HR 1, which is also known as the For the People Act and passed the House largely along party lines earlier this month, would reform campaign finance, set stricter rules for lobbyists, and widen access to voting, including by expanding voter registration, mail and early voting, and election security measures.

The senator said he disagrees with “every single word in H.R. 1, including the words ‘but,’ ‘and,’ and ‘the'” and argued that Congress is attempting to undermine state control over elections “in an effort to ensure an institutional, revolutionary Democratic Party of sorts, one that can remain in power for many decades to come.”

“This takes all sorts of decisions that the federal government, really, has no business making – takes them away from the states, makes them right here in Washington, DC by Congress,” he went on.
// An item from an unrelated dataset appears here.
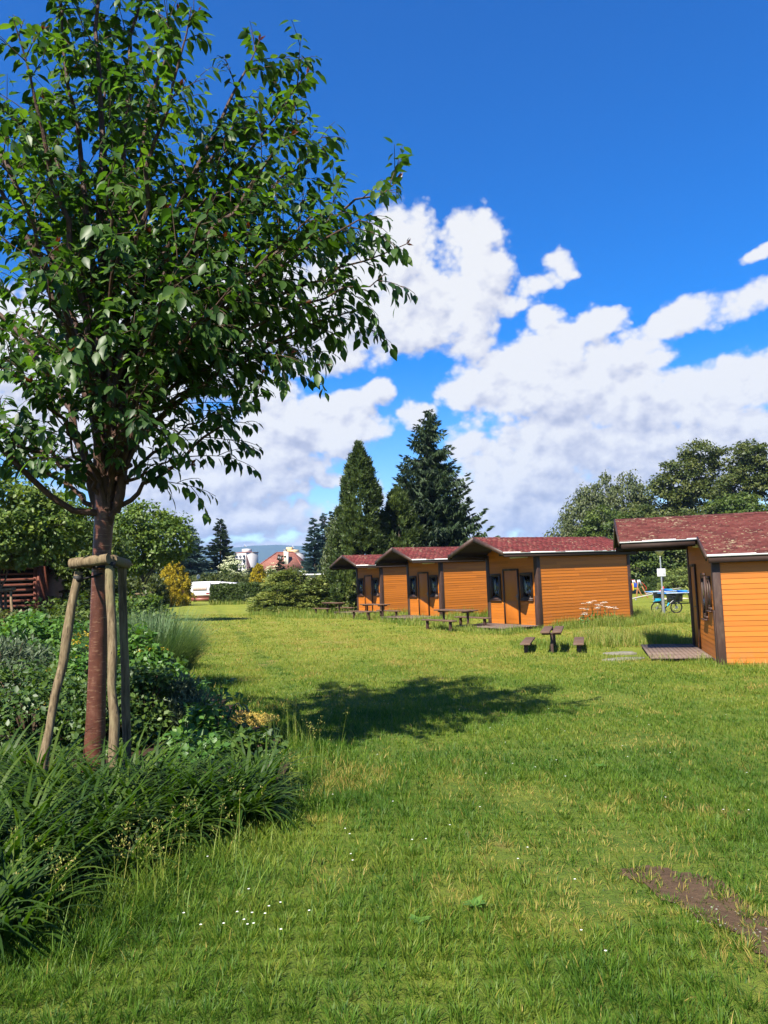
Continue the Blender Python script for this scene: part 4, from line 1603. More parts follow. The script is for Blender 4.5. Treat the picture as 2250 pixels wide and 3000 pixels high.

While the Constitution delegates most of the authority over elections to the states, it still has the power to oversee and pass legislation concerning the administration of federal elections.

Congress has previously passed major, nationwide election reform legislation in bills including the Voting Rights Act of 1965, the National Voter Registration Act of 1993, and the Help America Vote Act of 2002.

-Aaron Rupar (@atrupar) March 10, 2021

Because the Senate filibuster requires a 60-vote majority to pass legislation, H.R. 1 faces serious challenges to passage in the upper chamber.

Some voting rights advocates, including powerful Democratic Rep. Jim Clyburn of South Carolina, have argued that the Senate filibuster should be reformed to allow civil and voting rights legislation like H.R. 1 to be more easily adopted.

H.R. 1 requires states to enact online, automatic, and same-day voter registration and to give voting rights to the formerly incarcerated, and softens voter ID laws by allowing voters to sign sworn affidavits instead of showing an ID. It is already a federal crime to lie about your identity while casting a ballot.

The bill also requires all states to hold 15 days of early voting as well as no-excuse mail voting while offering online ballot tracking, prepaid postage, and the option for voters to return their ballots at drop boxes.

Notably, many of H.R. 1’s provisions are already in place in Utah, which Lee represents and has won two statewide elections in over the past decade. Utah has online and same-day voter registration, offered two weeks of early voting in most counties in 2020, and has a non-strict non-photo ID law that allows voters to sign an affidavit if they don’t have the required ID.

And beginning in 2018, Utah has sent all registered voters a mail-in ballot, which goes beyond H.R. 1’s requirement for states to simply allow voters to request a ballot without an excuse.